AIM → Every line of the material below must be repeated exactly.

COLLECTED MATERIAL →
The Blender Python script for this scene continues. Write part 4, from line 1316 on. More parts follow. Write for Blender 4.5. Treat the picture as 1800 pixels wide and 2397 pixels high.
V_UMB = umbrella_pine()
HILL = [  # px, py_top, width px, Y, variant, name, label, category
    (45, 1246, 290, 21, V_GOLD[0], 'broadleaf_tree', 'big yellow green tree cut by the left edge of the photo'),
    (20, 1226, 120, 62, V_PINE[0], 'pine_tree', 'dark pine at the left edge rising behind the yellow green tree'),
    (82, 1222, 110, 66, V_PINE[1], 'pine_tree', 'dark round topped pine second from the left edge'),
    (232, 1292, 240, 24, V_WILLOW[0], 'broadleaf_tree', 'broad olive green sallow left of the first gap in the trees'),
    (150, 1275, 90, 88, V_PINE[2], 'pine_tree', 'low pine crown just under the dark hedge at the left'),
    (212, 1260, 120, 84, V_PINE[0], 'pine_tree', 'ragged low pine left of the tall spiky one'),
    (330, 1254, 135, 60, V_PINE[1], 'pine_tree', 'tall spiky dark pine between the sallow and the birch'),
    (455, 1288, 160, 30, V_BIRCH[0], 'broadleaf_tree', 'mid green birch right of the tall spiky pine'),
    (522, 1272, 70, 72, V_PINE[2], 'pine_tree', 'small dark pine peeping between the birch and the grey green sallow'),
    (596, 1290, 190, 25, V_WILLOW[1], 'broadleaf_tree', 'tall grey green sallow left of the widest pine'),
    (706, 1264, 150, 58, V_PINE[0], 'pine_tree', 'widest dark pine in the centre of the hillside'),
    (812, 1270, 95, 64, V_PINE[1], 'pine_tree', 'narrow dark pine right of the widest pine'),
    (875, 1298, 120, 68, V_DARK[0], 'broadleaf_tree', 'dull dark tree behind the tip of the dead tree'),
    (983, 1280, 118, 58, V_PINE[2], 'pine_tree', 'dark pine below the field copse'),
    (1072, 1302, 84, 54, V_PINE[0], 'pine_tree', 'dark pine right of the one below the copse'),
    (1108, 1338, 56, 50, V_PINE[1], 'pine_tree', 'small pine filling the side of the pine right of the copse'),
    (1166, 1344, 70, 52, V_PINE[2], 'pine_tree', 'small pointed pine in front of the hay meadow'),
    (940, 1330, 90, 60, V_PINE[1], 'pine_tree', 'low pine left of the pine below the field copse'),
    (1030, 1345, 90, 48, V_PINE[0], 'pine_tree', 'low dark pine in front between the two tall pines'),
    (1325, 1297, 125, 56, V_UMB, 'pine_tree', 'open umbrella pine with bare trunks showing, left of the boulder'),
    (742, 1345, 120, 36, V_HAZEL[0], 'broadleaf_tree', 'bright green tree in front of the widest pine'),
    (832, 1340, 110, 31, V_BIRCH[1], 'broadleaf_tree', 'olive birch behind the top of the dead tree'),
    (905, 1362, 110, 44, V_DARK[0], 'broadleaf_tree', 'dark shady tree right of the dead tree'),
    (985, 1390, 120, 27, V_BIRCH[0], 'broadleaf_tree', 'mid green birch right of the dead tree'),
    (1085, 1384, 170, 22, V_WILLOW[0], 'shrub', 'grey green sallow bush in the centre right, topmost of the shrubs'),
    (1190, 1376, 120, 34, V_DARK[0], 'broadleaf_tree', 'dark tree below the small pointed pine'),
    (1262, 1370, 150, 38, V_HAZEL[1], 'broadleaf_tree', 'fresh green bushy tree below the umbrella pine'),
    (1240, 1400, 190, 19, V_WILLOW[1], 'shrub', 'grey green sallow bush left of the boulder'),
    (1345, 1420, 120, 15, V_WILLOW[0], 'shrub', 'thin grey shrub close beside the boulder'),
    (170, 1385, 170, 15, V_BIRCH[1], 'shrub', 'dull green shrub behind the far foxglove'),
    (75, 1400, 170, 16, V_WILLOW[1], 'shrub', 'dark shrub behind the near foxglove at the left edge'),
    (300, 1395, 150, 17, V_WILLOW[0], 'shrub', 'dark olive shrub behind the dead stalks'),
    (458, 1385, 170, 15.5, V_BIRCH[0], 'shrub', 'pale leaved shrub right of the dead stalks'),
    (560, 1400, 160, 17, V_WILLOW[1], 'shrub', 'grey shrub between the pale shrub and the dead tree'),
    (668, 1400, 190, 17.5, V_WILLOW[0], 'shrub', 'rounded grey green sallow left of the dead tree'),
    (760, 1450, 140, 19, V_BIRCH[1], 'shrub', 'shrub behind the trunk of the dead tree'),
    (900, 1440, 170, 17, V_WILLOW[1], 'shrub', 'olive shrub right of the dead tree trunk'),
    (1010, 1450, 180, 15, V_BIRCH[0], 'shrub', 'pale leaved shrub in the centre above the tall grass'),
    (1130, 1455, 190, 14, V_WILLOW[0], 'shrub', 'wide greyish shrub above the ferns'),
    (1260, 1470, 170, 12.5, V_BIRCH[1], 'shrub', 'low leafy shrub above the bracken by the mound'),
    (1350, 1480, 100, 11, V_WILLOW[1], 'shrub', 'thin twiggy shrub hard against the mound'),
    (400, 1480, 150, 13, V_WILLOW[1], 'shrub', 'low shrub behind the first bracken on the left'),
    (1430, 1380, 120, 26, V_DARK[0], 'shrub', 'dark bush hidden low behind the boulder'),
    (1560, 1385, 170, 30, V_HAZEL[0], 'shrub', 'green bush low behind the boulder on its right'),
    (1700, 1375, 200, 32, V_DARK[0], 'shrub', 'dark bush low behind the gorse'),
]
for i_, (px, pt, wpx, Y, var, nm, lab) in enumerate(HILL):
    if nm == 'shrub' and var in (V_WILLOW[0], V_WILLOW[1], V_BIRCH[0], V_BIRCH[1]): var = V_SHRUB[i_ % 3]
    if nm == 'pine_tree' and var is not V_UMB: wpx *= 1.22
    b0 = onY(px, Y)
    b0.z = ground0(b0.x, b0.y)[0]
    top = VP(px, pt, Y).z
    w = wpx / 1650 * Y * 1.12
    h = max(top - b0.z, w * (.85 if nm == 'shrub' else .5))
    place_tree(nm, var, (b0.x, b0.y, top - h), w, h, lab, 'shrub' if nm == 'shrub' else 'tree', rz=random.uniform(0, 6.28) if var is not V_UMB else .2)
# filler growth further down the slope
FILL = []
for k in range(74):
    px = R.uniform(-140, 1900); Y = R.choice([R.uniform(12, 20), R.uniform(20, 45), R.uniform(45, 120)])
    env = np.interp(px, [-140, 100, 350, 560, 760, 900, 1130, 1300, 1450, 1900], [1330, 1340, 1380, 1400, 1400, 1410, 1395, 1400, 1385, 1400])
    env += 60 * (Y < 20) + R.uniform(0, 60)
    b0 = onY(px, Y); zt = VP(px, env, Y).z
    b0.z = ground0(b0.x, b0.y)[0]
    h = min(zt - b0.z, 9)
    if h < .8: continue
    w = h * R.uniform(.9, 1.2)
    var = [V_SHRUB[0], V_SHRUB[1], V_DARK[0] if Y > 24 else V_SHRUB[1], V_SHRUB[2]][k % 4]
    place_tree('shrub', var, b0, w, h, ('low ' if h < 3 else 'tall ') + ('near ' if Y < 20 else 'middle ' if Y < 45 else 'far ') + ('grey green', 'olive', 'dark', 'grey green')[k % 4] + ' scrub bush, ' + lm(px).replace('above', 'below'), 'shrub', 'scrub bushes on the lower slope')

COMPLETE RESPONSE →
The Blender Python script for this scene continues. Write part 4, from line 1316 on. More parts follow. Write for Blender 4.5. Treat the picture as 1800 pixels wide and 2397 pixels high.
V_UMB = umbrella_pine()
HILL = [  # px, py_top, width px, Y, variant, name, label, category
    (45, 1246, 290, 21, V_GOLD[0], 'broadleaf_tree', 'big yellow green tree cut by the left edge of the photo'),
    (20, 1226, 120, 62, V_PINE[0], 'pine_tree', 'dark pine at the left edge rising behind the yellow green tree'),
    (82, 1222, 110, 66, V_PINE[1], 'pine_tree', 'dark round topped pine second from the left edge'),
    (232, 1292, 240, 24, V_WILLOW[0], 'broadleaf_tree', 'broad olive green sallow left of the first gap in the trees'),
    (150, 1275, 90, 88, V_PINE[2], 'pine_tree', 'low pine crown just under the dark hedge at the left'),
    (212, 1260, 120, 84, V_PINE[0], 'pine_tree', 'ragged low pine left of the tall spiky one'),
    (330, 1254, 135, 60, V_PINE[1], 'pine_tree', 'tall spiky dark pine between the sallow and the birch'),
    (455, 1288, 160, 30, V_BIRCH[0], 'broadleaf_tree', 'mid green birch right of the tall spiky pine'),
    (522, 1272, 70, 72, V_PINE[2], 'pine_tree', 'small dark pine peeping between the birch and the grey green sallow'),
    (596, 1290, 190, 25, V_WILLOW[1], 'broadleaf_tree', 'tall grey green sallow left of the widest pine'),
    (706, 1264, 150, 58, V_PINE[0], 'pine_tree', 'widest dark pine in the centre of the hillside'),
    (812, 1270, 95, 64, V_PINE[1], 'pine_tree', 'narrow dark pine right of the widest pine'),
    (875, 1298, 120, 68, V_DARK[0], 'broadleaf_tree', 'dull dark tree behind the tip of the dead tree'),
    (983, 1280, 118, 58, V_PINE[2], 'pine_tree', 'dark pine below the field copse'),
    (1072, 1302, 84, 54, V_PINE[0], 'pine_tree', 'dark pine right of the one below the copse'),
    (1108, 1338, 56, 50, V_PINE[1], 'pine_tree', 'small pine filling the side of the pine right of the copse'),
    (1166, 1344, 70, 52, V_PINE[2], 'pine_tree', 'small pointed pine in front of the hay meadow'),
    (940, 1330, 90, 60, V_PINE[1], 'pine_tree', 'low pine left of the pine below the field copse'),
    (1030, 1345, 90, 48, V_PINE[0], 'pine_tree', 'low dark pine in front between the two tall pines'),
    (1325, 1297, 125, 56, V_UMB, 'pine_tree', 'open umbrella pine with bare trunks showing, left of the boulder'),
    (742, 1345, 120, 36, V_HAZEL[0], 'broadleaf_tree', 'bright green tree in front of the widest pine'),
    (832, 1340, 110, 31, V_BIRCH[1], 'broadleaf_tree', 'olive birch behind the top of the dead tree'),
    (905, 1362, 110, 44, V_DARK[0], 'broadleaf_tree', 'dark shady tree right of the dead tree'),
    (985, 1390, 120, 27, V_BIRCH[0], 'broadleaf_tree', 'mid green birch right of the dead tree'),
    (1085, 1384, 170, 22, V_WILLOW[0], 'shrub', 'grey green sallow bush in the centre right, topmost of the shrubs'),
    (1190, 1376, 120, 34, V_DARK[0], 'broadleaf_tree', 'dark tree below the small pointed pine'),
    (1262, 1370, 150, 38, V_HAZEL[1], 'broadleaf_tree', 'fresh green bushy tree below the umbrella pine'),
    (1240, 1400, 190, 19, V_WILLOW[1], 'shrub', 'grey green sallow bush left of the boulder'),
    (1345, 1420, 120, 15, V_WILLOW[0], 'shrub', 'thin grey shrub close beside the boulder'),
    (170, 1385, 170, 15, V_BIRCH[1], 'shrub', 'dull green shrub behind the far foxglove'),
    (75, 1400, 170, 16, V_WILLOW[1], 'shrub', 'dark shrub behind the near foxglove at the left edge'),
    (300, 1395, 150, 17, V_WILLOW[0], 'shrub', 'dark olive shrub behind the dead stalks'),
    (458, 1385, 170, 15.5, V_BIRCH[0], 'shrub', 'pale leaved shrub right of the dead stalks'),
    (560, 1400, 160, 17, V_WILLOW[1], 'shrub', 'grey shrub between the pale shrub and the dead tree'),
    (668, 1400, 190, 17.5, V_WILLOW[0], 'shrub', 'rounded grey green sallow left of the dead tree'),
    (760, 1450, 140, 19, V_BIRCH[1], 'shrub', 'shrub behind the trunk of the dead tree'),
    (900, 1440, 170, 17, V_WILLOW[1], 'shrub', 'olive shrub right of the dead tree trunk'),
    (1010, 1450, 180, 15, V_BIRCH[0], 'shrub', 'pale leaved shrub in the centre above the tall grass'),
    (1130, 1455, 190, 14, V_WILLOW[0], 'shrub', 'wide greyish shrub above the ferns'),
    (1260, 1470, 170, 12.5, V_BIRCH[1], 'shrub', 'low leafy shrub above the bracken by the mound'),
    (1350, 1480, 100, 11, V_WILLOW[1], 'shrub', 'thin twiggy shrub hard against the mound'),
    (400, 1480, 150, 13, V_WILLOW[1], 'shrub', 'low shrub behind the first bracken on the left'),
    (1430, 1380, 120, 26, V_DARK[0], 'shrub', 'dark bush hidden low behind the boulder'),
    (1560, 1385, 170, 30, V_HAZEL[0], 'shrub', 'green bush low behind the boulder on its right'),
    (1700, 1375, 200, 32, V_DARK[0], 'shrub', 'dark bush low behind the gorse'),
]
for i_, (px, pt, wpx, Y, var, nm, lab) in enumerate(HILL):
    if nm == 'shrub' and var in (V_WILLOW[0], V_WILLOW[1], V_BIRCH[0], V_BIRCH[1]): var = V_SHRUB[i_ % 3]
    if nm == 'pine_tree' and var is not V_UMB: wpx *= 1.22
    b0 = onY(px, Y)
    b0.z = ground0(b0.x, b0.y)[0]
    top = VP(px, pt, Y).z
    w = wpx / 1650 * Y * 1.12
    h = max(top - b0.z, w * (.85 if nm == 'shrub' else .5))
    place_tree(nm, var, (b0.x, b0.y, top - h), w, h, lab, 'shrub' if nm == 'shrub' else 'tree', rz=random.uniform(0, 6.28) if var is not V_UMB else .2)
# filler growth further down the slope
FILL = []
for k in range(74):
    px = R.uniform(-140, 1900); Y = R.choice([R.uniform(12, 20), R.uniform(20, 45), R.uniform(45, 120)])
    env = np.interp(px, [-140, 100, 350, 560, 760, 900, 1130, 1300, 1450, 1900], [1330, 1340, 1380, 1400, 1400, 1410, 1395, 1400, 1385, 1400])
    env += 60 * (Y < 20) + R.uniform(0, 60)
    b0 = onY(px, Y); zt = VP(px, env, Y).z
    b0.z = ground0(b0.x, b0.y)[0]
    h = min(zt - b0.z, 9)
    if h < .8: continue
    w = h * R.uniform(.9, 1.2)
    var = [V_SHRUB[0], V_SHRUB[1], V_DARK[0] if Y > 24 else V_SHRUB[1], V_SHRUB[2]][k % 4]
    place_tree('shrub', var, b0, w, h, ('low ' if h < 3 else 'tall ') + ('near ' if Y < 20 else 'middle ' if Y < 45 else 'far ') + ('grey green', 'olive', 'dark', 'grey green')[k % 4] + ' scrub bush, ' + lm(px).replace('above', 'below'), 'shrub', 'scrub bushes on the lower slope')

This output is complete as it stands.